'''
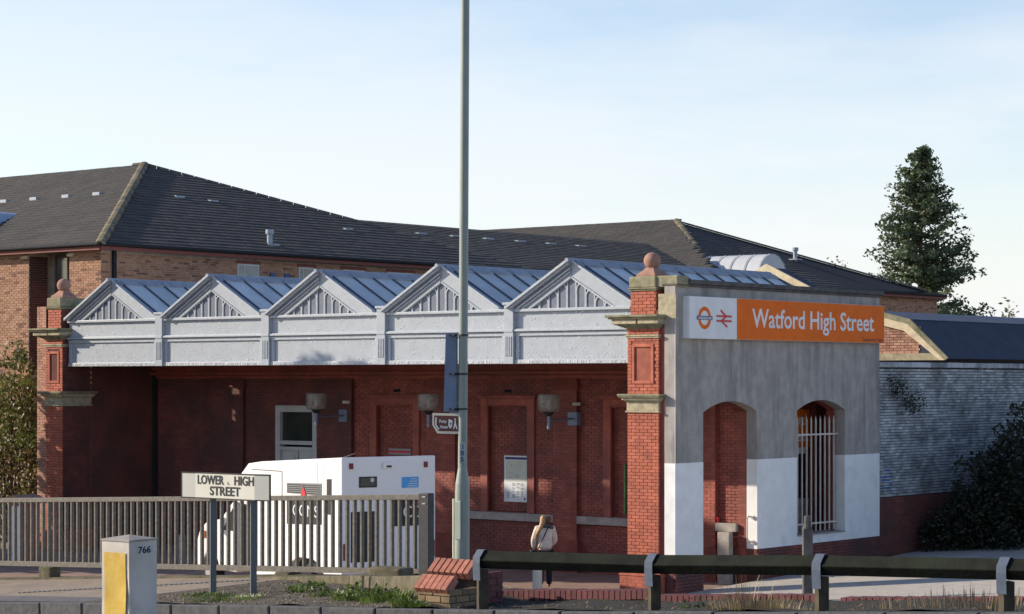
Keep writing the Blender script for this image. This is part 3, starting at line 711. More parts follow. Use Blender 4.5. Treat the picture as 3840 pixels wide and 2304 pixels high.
# ------------------------------------------------------------------ station sign
sg = thing('station_sign', 'long orange and white station name sign on the grey side wall', 'sign', .45, .34, 5.74)
part('sign_case', MB().box(.415, .60, .34, 9.05, 5.75, 6.70), M['sign_white'], sg, bevel=.004)
part('white_panel', MB().box(.60, .605, .345, 2.26, 5.755, 6.695), M['sign_white'], sg)
part('orange_panel', MB().box(.60, .605, 2.27, 9.05, 5.755, 6.695), M['orange'], sg)
part('lettering', text_mb('Watford High Street', .62, (0,1,0), (0,0,1), (1,0,0), (.607, 2.92, 6.05), .008, width=5.62), M['sign_white'], sg)
part('small_lettering', text_mb('Temporary Sign', .14, (0,1,0), (0,0,1), (1,0,0), (.607, 7.95, 5.79), .0, width=1.0), M['black'], sg)
def ring(y, z, r0, r1, x, sy=1.0, n=40):
    mb = MB(); vs = []; 
    for i in range(n):
        t = 2*math.pi*i/n
        vs += [(x, y+r0*math.cos(t)*sy, z+r0*math.sin(t)), (x, y+r1*math.cos(t)*sy, z+r1*math.sin(t))]
    mb.add(vs, [(2*i, 2*i+1, (2*i+3) % (2*n), (2*i+2) % (2*n)) for i in range(n)]); return mb
rd = part('roundel', ring(.94, 6.22, .165, .255, .609), M['orange'], sg)
part('roundel_bar', MB().box(.606, .612, .63, 1.25, 6.175, 6.265), M['sign_navy'], rd)
part('roundel_lettering', text_mb('OVERGROUND', .08, (0,1,0), (0,0,1), (1,0,0), (.614, .665, 6.19), .002, width=.55), M['sign_white'], rd)
mb = MB()
xx = .606
for z in (6.275, 6.165): mb.box(xx, xx+.005, 1.42, 2.04, z-.024, z+.024)
def bar(y0, z0, y1, z1, w):
    d = Vector((0, y1-y0, z1-z0)).normalized(); nn = Vector((0, -d.z, d.y))*w/2; a = Vector((xx+.001, y0, z0)); b = Vector((xx+.001, y1, z1))
    mb.prism([a-nn, b-nn, b+nn, a+nn], (.005, 0, 0))
bar(1.58, 6.41, 1.82, 6.275, .05); bar(1.82, 6.275, 1.62, 6.165, .05); bar(1.62, 6.165, 1.86, 6.03, .05)
part('arrow_symbol', mb, M['sign_red'], sg)

# coffee cup left on the sill
cup = MB().lathe((-.66, WY-.07, 1.42), [(.03,0),(.042,.11),(.046,.115),(.046,.13),(.03,.135)], 16)
solo('paper_cup', cup, M['sign_red'], -.66, WY-.07, 1.42, 'small red and white paper cup on the sill seen through the open arch', 'cup', smooth=40)

# stone post inside the first arch
solo('stone_post', MB().box(-.52, -.2, 3.14, 3.32, 0, 1.22), M['sill'], -.36, 3.23, 0, 'grey square post under the sill inside the open arch', 'post')

# poster
po = thing('station_poster', 'framed map and timetable poster with blue header on the red wall', 'poster', -6.960, 2.95, 1.69)
part('frame', MB().box(-7.350, -6.560, WY+.06, WY+.10, 1.69, 2.88), M['sign_white'], po, bevel=.006)
part('header', MB().box(-7.310, -6.600, WY+.055, WY+.06, 2.78, 2.84), M['sign_navy'], po)
part('map_print', MB().box(-7.290, -6.620, WY+.056, WY+.06, 2.22, 2.76), flat('pale green map', (.66,.68,.56), .6), po)
mb = MB()
for k in range(14):
    for c in range(3):
        if random.random() < .85: mb.box(-7.080+c*.14, -7.080+c*.14+random.uniform(.07,.12), WY+.055, WY+.059, 2.16-k*.028, 2.172-k*.028)
for k in range(6): mb.box(-7.270, -7.270+random.uniform(.08,.14), WY+.055, WY+.059, 1.93-k*.028, 1.94-k*.028)
part('small_print', mb, flat('grey print', (.2,.2,.22), .6), po)
mb = MB()
for k in range(12):
    a = random.uniform(-7.210,-6.760); z = random.uniform(2.3,2.7); mb.box(a, a+random.uniform(.01,.05), WY+.053, WY+.056, z, z+random.uniform(.008,.03))
part('map_detail', mb, flat('map grey', (.28,.3,.28), .6), po)
part('logo', ring(0,0,0,1,0) if False else MB().cyl((-6.670, WY+.056, 1.78), (-6.670, WY+.053, 1.78), .028, .028, 16), M['sign_navy'], po)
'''
◆ Do this
Output the material word for word, omitting its pictures.

◆ Final result
Keep writing the Blender script for this image. This is part 3, starting at line 711. More parts follow. Use Blender 4.5. Treat the picture as 3840 pixels wide and 2304 pixels high.
# ------------------------------------------------------------------ station sign
sg = thing('station_sign', 'long orange and white station name sign on the grey side wall', 'sign', .45, .34, 5.74)
part('sign_case', MB().box(.415, .60, .34, 9.05, 5.75, 6.70), M['sign_white'], sg, bevel=.004)
part('white_panel', MB().box(.60, .605, .345, 2.26, 5.755, 6.695), M['sign_white'], sg)
part('orange_panel', MB().box(.60, .605, 2.27, 9.05, 5.755, 6.695), M['orange'], sg)
part('lettering', text_mb('Watford High Street', .62, (0,1,0), (0,0,1), (1,0,0), (.607, 2.92, 6.05), .008, width=5.62), M['sign_white'], sg)
part('small_lettering', text_mb('Temporary Sign', .14, (0,1,0), (0,0,1), (1,0,0), (.607, 7.95, 5.79), .0, width=1.0), M['black'], sg)
def ring(y, z, r0, r1, x, sy=1.0, n=40):
    mb = MB(); vs = []; 
    for i in range(n):
        t = 2*math.pi*i/n
        vs += [(x, y+r0*math.cos(t)*sy, z+r0*math.sin(t)), (x, y+r1*math.cos(t)*sy, z+r1*math.sin(t))]
    mb.add(vs, [(2*i, 2*i+1, (2*i+3) % (2*n), (2*i+2) % (2*n)) for i in range(n)]); return mb
rd = part('roundel', ring(.94, 6.22, .165, .255, .609), M['orange'], sg)
part('roundel_bar', MB().box(.606, .612, .63, 1.25, 6.175, 6.265), M['sign_navy'], rd)
part('roundel_lettering', text_mb('OVERGROUND', .08, (0,1,0), (0,0,1), (1,0,0), (.614, .665, 6.19), .002, width=.55), M['sign_white'], rd)
mb = MB()
xx = .606
for z in (6.275, 6.165): mb.box(xx, xx+.005, 1.42, 2.04, z-.024, z+.024)
def bar(y0, z0, y1, z1, w):
    d = Vector((0, y1-y0, z1-z0)).normalized(); nn = Vector((0, -d.z, d.y))*w/2; a = Vector((xx+.001, y0, z0)); b = Vector((xx+.001, y1, z1))
    mb.prism([a-nn, b-nn, b+nn, a+nn], (.005, 0, 0))
bar(1.58, 6.41, 1.82, 6.275, .05); bar(1.82, 6.275, 1.62, 6.165, .05); bar(1.62, 6.165, 1.86, 6.03, .05)
part('arrow_symbol', mb, M['sign_red'], sg)

# coffee cup left on the sill
cup = MB().lathe((-.66, WY-.07, 1.42), [(.03,0),(.042,.11),(.046,.115),(.046,.13),(.03,.135)], 16)
solo('paper_cup', cup, M['sign_red'], -.66, WY-.07, 1.42, 'small red and white paper cup on the sill seen through the open arch', 'cup', smooth=40)

# stone post inside the first arch
solo('stone_post', MB().box(-.52, -.2, 3.14, 3.32, 0, 1.22), M['sill'], -.36, 3.23, 0, 'grey square post under the sill inside the open arch', 'post')

# poster
po = thing('station_poster', 'framed map and timetable poster with blue header on the red wall', 'poster', -6.960, 2.95, 1.69)
part('frame', MB().box(-7.350, -6.560, WY+.06, WY+.10, 1.69, 2.88), M['sign_white'], po, bevel=.006)
part('header', MB().box(-7.310, -6.600, WY+.055, WY+.06, 2.78, 2.84), M['sign_navy'], po)
part('map_print', MB().box(-7.290, -6.620, WY+.056, WY+.06, 2.22, 2.76), flat('pale green map', (.66,.68,.56), .6), po)
mb = MB()
for k in range(14):
    for c in range(3):
        if random.random() < .85: mb.box(-7.080+c*.14, -7.080+c*.14+random.uniform(.07,.12), WY+.055, WY+.059, 2.16-k*.028, 2.172-k*.028)
for k in range(6): mb.box(-7.270, -7.270+random.uniform(.08,.14), WY+.055, WY+.059, 1.93-k*.028, 1.94-k*.028)
part('small_print', mb, flat('grey print', (.2,.2,.22), .6), po)
mb = MB()
for k in range(12):
    a = random.uniform(-7.210,-6.760); z = random.uniform(2.3,2.7); mb.box(a, a+random.uniform(.01,.05), WY+.053, WY+.056, z, z+random.uniform(.008,.03))
part('map_detail', mb, flat('map grey', (.28,.3,.28), .6), po)
part('logo', ring(0,0,0,1,0) if False else MB().cyl((-6.670, WY+.056, 1.78), (-6.670, WY+.053, 1.78), .028, .028, 16), M['sign_navy'], po)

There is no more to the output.